I sit under the snowy crabapple as fragile flower petals drift one by one to the ground, covering my hair in white butterflies, soon to become the first mulch of the year. Our Lady is always nourishing new life…

The hum of a thousand bees is deafening – bumblebees – glorious golden rotund bodies swarming from one tree to another with so many relatives – everyone seeking sweet nectar.

The scent is beyond description – intoxicating – a poignant perfume lasting only a few days and keeping me rooted to my bench every single morning to soak in the sweetness under impossible heat. Heavily polluted air is thick and metallic but here I inhale a plethora of fragrances so intense they drown out poisoned air.

One rose-breasted grosbeak is hidden in the deep vermillion of the fruit tree that bears his name. No wonder he sings his heart out. A red-eyed vireo’s musical trill provides a striking counterpoint even at noon. Phoebes chirp as they gather feathery mosses for their nest above my door. I gather more and add strands of my hair depositing both gifts on the ground in front of their flowering crab situated just outside my door. In moments both treasures are gone, swooped away by nesting parents.

The Flower Moon has just passed and many spring wildflowers have come to crown the Queen of the May who is dressed in her glorious cherry, apple, pear, and crabapple finery. Swaying wild grasses hold spikes of lavender, blue, and purple ajuga, and periwinkled myrtle is festooned with tiny gold bees. Violets of every conceivable shade cover the ground along with astonishing neon yellow dandelions. Solomons seal arc so gracefully bending pendulous bells to the ground. Chartreuse and lime paint a ground cover named Charlie, a sinuous serpent creeper that slithers across the uncut grass seemingly choosing every direction at once. No mow sparks endless creativity.


I am poised, a lady in waiting for relief.

And then they come!

The Thunders.

Rumbling sky gods split and sever dead air in hope. Many fruit trees have weeping leaves that droop under a brutal noonday sun. Cracked brown earth opens her slumbering eyes. Earthworms driven deep in this intolerable heat, hide among delicate mycelial threads that are funneling nitrogen potassium, water, minerals, and other nutrients to those that need them… Tree roots are singing songs to this tubular informational highway lightly hidden underground.

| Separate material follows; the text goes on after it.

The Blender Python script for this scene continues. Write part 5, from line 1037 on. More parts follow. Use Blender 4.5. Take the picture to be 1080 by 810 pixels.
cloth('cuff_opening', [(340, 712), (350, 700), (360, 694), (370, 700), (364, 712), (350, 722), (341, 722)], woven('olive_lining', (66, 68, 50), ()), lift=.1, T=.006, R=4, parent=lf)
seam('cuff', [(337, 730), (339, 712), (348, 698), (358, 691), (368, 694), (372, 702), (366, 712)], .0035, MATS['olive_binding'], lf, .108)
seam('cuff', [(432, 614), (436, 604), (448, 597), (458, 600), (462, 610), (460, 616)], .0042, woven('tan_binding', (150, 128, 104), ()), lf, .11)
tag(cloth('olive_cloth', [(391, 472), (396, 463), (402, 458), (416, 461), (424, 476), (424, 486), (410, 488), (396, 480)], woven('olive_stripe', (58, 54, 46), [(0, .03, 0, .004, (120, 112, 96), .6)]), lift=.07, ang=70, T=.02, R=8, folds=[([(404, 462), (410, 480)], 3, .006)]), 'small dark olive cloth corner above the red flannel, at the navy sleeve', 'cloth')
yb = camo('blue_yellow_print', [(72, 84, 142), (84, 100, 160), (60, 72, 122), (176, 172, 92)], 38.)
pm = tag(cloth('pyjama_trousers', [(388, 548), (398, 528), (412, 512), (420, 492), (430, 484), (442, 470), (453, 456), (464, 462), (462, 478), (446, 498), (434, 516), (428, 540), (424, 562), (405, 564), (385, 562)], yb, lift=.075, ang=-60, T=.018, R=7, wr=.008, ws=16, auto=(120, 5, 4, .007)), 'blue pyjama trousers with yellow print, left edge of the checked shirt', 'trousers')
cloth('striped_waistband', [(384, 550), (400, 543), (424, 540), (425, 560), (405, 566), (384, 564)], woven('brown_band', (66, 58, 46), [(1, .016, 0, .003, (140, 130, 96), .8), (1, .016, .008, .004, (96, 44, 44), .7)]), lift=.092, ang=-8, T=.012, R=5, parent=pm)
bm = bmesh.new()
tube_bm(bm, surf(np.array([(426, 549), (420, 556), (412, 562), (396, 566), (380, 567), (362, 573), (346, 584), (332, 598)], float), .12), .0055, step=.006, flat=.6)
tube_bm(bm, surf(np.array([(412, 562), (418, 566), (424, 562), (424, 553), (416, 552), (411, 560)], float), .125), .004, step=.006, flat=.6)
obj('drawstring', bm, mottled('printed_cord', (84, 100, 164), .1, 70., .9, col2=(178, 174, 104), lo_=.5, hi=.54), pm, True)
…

Ah, and so it begins, the deluge, sheets of silver hitting the ground in a fury… the sound of ionized water slapping roof and tree soothes my aching head still pounding from metallic air and merciless heat.

I become this storm all senses on fire with longing. Presence. Rain, a blessing for all, and even the flowers bend their heads in prayer.

During breaks in the torrent, hummingbirds zoom in to the feeder. One chickadee appears from a tangle of fruit tree branches, grabs a seed, and disappears. Another follows suit.

After the Thunder gods move on a female rain begins (as Indigenous folks say) falling in time with fluttering petals, crimson, rose, burgundy, pale pink, mauve, and pearl. How gently all spiral earthward.

Too soon the storm is over, but the Mayflower Queen has reigned in flowery splendor for a week that ends in a nourishing watery reprieve. She will soon retire for another year after the last blushing pink crabapples fade ending the Celebration of the Trees in this hollow on a waning moon. And leaving the earth to celebrate more stars, spiked jewels, and impossible fragrances for another month The solstice fire may burn them out but not until most have set seed before summer begins!